Copio del último comentario de José García Domínguez en 'Heterodoxias' (leer completo aquí):
... el intercambio sólo se podía realizar en la ciudad africana de Tánger, única plaza del mundo en la que por entonces era convertible la peseta, y se entenderá la importancia de la confianza personal que aquellos patricios del Consorcio Algodonero debían depositar en la red de “porteadores”. Mas sigamos escuchando a Ortínez: “Al fin y al cabo sólo hacía falta pasar los nueve kilómetros de mar del estrecho de Gibraltar y tener amigos combinados en las aduanas de los dos lados. Yo libraba las pesetas en Barcelona, en billetes de cien, que hacían un bulto considerable, y las pesetas convertidas en dólares aparecían en los Estados Unidos o en Suiza. Naturalmente era una operación de una sencillez delicadísima que no podías realizar con cualquiera. Entre otras cosas porque cuando uno libraba el paquete de billetes, no tenía la absoluta seguridad de que llegasen correctamente a su destino. No había comprobante de ningún tipo. Con Florenci Pujol nunca tuve ningún otro trato más que éste”.
Como ya se ha dicho, Tánger siempre era el incierto destino de aquellas pesetas por encontrarse en esa plaza africana el único mercado monetario en el que era convertible la moneda española.

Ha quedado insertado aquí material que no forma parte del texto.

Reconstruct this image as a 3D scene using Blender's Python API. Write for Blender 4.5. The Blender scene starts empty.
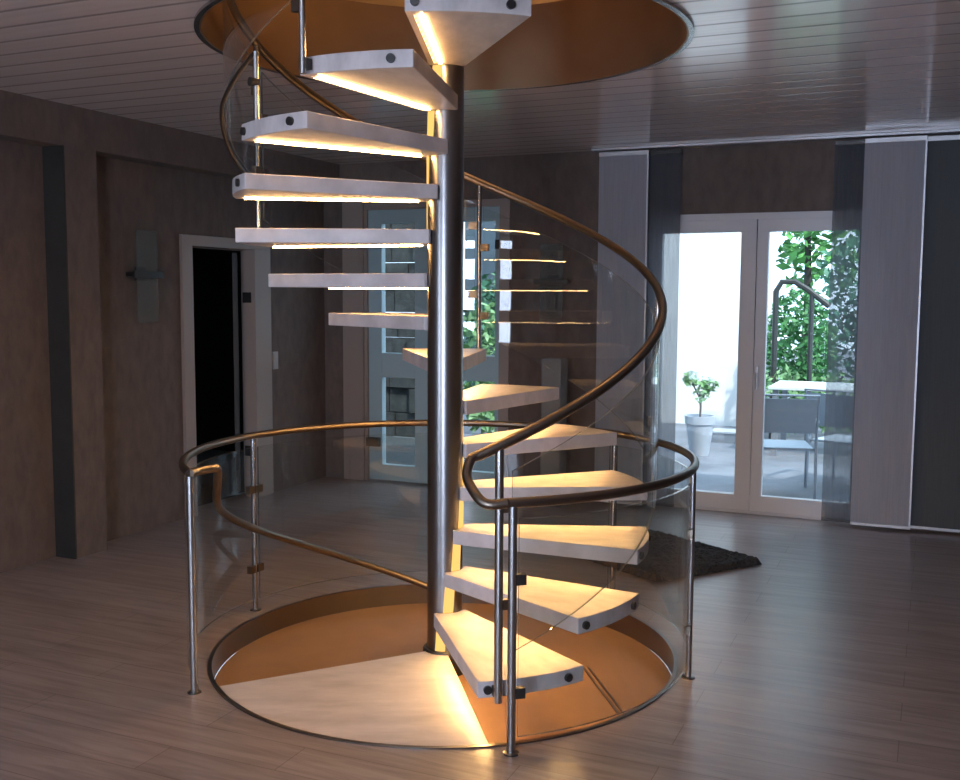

Allí se dirigirían, pues, los emisarios de Consorcio, en busca, primero, del boletín de la bolsa de divisas que publicaba cada día del diario “España”, dirigido por el aún falangista Eduardo Haro Tecglen. Para después partir raudos hacía la oficina central del Banco Inmobiliario y Mercantil de Marruecos, entidad en cuya sede se cruzaban los cromos. La razón de la elección ese banco como centro de operaciones no era otra que la personalidad de su principal accionista, Josep Andreu i Abelló, el que fuera presidente del Tribunal de Casación durante la República, y que compartía la propiedad con el jurista tarraconense Antonio Pedrol Rius. Así, por un capricho del azar, todos los dueños de los grandes secretos de familia del nacionalismo catalán del siglo XX acabarían reunidos ante la puerta de su caja fuerte: la gente de Pujol (Florenci); el apestado Dencàs, cabeza de turco de la conjura de Companys en 1934 y, por entonces, empleado de Abellò en aquella aventura financiera africana; Tarradellas, que, alojado precisamente entonces en el suntuoso palacio de Abelló (“vivía como un príncipe árabe, con numerosos criados negros”, reporta un pasmado Ortínez), sería testigo privilegiado del frenético ir y venir de sus compatriotas de Barcelona; y el propio Ortínez, aún ignorante de que el Régimen, buen conocedor de sus “habilidades”, ya pensaba en él para ocupar el puesto de Director del Instituto Español de Moneda Extranjera. En fin, según relata en sus esclarecedoras memorias, antes de aceptar aquel cargo en 1965 advirtió a quienes se lo ofrecían “que había sido un contrabandista importante”. Sin inmutarse lo más mínimo, sus interlocutores le contestarían “que eso mismo era lo que buscaban, alguien que conociera el negocio y que fuese capaz de desmontarlo”.
Bastante más elaborado que lo de Polanco, dicho sea de paso.